If you don’t already drive an EV, there are several things you need to understand about the differences in acceleration of an EV vs a similarly-quick (in a straight line) gassy vehicle. If you’re used to a 3.5 second gas car, a 3.5 second EV will give you better acceleration when it matters, such as joining cross traffic.
First,
@cyure is correct, a gassy vehicle requires more time to start its acceleration. There’s always hesitation in a gassy vehicle, unless, perhaps, you’re running an F1 or something similar, but we’re talking about production, street-legal vehicles.
Second, as
@Jamie@ScoutMotors stated, a big heavy vehicle is going to handle poorly no matter the drivetrain. Straight-line acceleration is a niche use-case as to be almost entirely meaningless for most driving*. See my note below.
If you’re turning into traffic from a dead stop at a perpendicular road, you have to hammer the gassy vehicle right away because you know if you don't it’ll never get up to speed by the time you’ve entered traffic and hit the accelerator, deal with the hesitation, and finally start to accelerate. The acceleration during a turn causes all kinds of issues with body roll, losing traction, over steer, and etc. In an EV, you can do it that way, and because of the higher response rate of electric motors to traction control (thousand+ times per second compared with a ten times/second in a gassy vehicle), you’re much, much less likely to lose traction even in the steering tires when they're turned hard; you’ll still have body roll and may have some over steer.

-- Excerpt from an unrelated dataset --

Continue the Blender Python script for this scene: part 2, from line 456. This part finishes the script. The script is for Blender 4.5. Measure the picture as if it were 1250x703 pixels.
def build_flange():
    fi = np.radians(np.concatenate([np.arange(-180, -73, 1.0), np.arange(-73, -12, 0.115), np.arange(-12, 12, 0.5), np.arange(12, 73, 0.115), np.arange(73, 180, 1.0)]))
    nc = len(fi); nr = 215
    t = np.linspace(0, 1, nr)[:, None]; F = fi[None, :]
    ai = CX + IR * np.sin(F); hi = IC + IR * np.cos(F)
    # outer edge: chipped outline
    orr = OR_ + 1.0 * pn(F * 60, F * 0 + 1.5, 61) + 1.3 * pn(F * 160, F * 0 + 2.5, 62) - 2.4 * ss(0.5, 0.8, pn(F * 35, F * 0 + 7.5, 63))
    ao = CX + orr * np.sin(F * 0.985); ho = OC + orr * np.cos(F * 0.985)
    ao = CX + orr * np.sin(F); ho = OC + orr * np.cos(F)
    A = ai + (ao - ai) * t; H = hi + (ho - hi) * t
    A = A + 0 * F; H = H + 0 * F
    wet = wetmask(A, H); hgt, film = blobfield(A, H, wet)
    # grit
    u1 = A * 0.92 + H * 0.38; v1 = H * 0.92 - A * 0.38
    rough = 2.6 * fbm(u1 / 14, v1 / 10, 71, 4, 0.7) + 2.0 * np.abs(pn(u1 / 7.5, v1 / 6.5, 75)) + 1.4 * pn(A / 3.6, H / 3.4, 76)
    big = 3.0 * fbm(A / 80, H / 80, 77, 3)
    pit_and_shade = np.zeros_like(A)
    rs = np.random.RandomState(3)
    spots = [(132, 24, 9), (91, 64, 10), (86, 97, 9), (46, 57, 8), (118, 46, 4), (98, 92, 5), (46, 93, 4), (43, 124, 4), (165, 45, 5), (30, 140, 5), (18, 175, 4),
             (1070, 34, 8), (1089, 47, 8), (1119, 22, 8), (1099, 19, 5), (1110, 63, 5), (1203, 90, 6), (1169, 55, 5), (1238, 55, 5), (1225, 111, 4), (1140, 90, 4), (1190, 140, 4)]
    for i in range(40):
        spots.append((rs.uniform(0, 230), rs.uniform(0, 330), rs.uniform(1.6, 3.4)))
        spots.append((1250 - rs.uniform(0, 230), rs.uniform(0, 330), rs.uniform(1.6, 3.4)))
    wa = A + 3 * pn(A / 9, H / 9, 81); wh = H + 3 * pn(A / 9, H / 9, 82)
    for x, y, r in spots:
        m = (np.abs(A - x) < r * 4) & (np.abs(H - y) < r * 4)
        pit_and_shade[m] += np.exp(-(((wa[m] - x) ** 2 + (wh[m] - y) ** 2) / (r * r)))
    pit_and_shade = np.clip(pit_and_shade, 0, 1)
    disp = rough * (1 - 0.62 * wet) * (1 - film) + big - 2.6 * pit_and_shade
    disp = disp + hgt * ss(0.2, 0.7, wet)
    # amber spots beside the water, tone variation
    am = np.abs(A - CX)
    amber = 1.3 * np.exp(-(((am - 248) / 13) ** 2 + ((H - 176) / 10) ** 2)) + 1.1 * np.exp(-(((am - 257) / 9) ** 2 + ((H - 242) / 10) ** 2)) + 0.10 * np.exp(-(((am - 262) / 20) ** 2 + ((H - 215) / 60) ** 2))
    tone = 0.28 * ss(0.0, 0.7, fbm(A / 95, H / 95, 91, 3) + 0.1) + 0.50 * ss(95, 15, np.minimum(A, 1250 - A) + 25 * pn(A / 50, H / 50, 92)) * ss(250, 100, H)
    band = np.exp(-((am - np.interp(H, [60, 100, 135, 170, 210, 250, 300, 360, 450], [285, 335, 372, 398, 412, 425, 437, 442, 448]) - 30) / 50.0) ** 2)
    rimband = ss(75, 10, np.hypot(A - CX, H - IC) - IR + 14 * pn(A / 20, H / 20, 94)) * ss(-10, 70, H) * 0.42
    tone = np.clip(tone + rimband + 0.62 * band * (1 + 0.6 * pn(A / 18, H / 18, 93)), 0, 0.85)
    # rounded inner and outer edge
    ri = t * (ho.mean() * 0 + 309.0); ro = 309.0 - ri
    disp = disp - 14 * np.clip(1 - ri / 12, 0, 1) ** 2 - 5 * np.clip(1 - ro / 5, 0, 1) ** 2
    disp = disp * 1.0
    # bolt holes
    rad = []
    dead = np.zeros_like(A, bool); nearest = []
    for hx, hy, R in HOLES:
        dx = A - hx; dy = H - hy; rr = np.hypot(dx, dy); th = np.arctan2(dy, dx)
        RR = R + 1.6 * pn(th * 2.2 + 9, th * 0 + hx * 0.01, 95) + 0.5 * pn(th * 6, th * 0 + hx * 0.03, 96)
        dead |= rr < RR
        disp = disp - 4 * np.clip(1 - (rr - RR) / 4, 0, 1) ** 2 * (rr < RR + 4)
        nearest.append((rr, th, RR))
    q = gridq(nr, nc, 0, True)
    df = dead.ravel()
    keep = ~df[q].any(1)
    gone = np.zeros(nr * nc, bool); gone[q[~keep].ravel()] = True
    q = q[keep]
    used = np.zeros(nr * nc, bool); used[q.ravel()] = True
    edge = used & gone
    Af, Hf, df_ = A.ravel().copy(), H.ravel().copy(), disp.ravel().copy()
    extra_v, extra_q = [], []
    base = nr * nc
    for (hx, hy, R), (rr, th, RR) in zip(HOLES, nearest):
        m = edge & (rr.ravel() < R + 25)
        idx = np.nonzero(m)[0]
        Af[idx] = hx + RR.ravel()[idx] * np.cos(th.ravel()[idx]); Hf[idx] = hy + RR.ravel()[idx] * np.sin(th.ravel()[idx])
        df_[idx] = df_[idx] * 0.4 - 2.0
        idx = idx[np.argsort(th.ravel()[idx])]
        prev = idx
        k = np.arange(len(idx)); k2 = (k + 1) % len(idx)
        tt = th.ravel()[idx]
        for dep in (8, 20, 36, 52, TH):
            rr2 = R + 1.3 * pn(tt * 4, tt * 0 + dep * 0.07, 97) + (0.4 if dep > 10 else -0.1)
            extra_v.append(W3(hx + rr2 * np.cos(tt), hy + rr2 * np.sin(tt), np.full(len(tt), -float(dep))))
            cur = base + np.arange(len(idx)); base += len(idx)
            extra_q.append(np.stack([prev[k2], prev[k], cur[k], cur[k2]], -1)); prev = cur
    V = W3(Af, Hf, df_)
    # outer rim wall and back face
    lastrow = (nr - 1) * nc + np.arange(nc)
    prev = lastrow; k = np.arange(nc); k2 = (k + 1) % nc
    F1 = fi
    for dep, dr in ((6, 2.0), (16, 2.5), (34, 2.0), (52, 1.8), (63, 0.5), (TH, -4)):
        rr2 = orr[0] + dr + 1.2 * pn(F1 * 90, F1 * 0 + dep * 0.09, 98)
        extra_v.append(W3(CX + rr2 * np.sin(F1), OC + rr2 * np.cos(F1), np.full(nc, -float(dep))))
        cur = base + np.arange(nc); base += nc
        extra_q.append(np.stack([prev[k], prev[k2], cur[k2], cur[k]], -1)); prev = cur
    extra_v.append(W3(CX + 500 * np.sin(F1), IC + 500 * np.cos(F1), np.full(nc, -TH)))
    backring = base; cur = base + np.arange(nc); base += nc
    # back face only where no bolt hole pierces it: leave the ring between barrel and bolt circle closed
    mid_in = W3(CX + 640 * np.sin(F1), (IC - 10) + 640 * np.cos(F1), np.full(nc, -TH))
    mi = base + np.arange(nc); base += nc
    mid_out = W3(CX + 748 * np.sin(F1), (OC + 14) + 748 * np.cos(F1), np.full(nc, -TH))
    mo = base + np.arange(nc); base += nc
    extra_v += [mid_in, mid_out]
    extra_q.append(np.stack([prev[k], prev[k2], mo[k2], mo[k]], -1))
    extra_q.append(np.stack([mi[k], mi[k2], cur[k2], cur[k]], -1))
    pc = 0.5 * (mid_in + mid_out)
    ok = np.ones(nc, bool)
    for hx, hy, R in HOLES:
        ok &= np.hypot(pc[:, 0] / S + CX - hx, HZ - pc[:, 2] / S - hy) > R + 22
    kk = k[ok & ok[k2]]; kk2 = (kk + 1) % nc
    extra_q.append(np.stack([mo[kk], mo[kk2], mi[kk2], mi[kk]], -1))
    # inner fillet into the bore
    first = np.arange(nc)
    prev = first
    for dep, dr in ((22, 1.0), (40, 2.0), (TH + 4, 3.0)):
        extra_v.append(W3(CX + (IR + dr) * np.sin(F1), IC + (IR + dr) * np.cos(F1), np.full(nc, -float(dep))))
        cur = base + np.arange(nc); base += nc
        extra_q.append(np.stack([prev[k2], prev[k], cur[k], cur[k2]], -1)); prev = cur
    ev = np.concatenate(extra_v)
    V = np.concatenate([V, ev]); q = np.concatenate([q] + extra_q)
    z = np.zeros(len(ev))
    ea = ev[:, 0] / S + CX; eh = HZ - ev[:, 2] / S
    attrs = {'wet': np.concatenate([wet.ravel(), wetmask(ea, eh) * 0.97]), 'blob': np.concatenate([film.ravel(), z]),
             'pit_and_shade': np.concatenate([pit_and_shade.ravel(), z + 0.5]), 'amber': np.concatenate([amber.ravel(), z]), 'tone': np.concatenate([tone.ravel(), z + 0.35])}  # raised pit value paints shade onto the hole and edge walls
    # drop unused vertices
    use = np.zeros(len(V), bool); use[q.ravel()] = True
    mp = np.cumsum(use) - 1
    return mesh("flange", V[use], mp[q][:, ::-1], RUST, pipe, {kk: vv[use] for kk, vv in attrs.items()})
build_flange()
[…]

With an EV you can also choose to gently turn into traffic and after you’re in the lane, you can hammer the accelerator and “instantly” achieve acceleration instead of dealing with that gassy engine hesitation you get when you floor it (* here is when you’re employing straight line acceleration; all the noise and smoke and drama during the 90⁰ turn is a waste). You get minimal body roll, no over steer, no loss of traction, just pure acceleration when you need it.
It seems inconceivable to me that Scout will hamper its vehicles by using a slow-response traction control/stability control. If they're trying for 3.5 seconds of acceleration, they need to have a very high response rate traction control. They will still have high body roll; with the very large and heavy vehicles, this is impossible to avoid if you also want decently-comfortable suspension. But if you retrain yourself how to get into cross traffic from a stop with an EV, you'll eat fewer tires and you'll have overall better acceleration.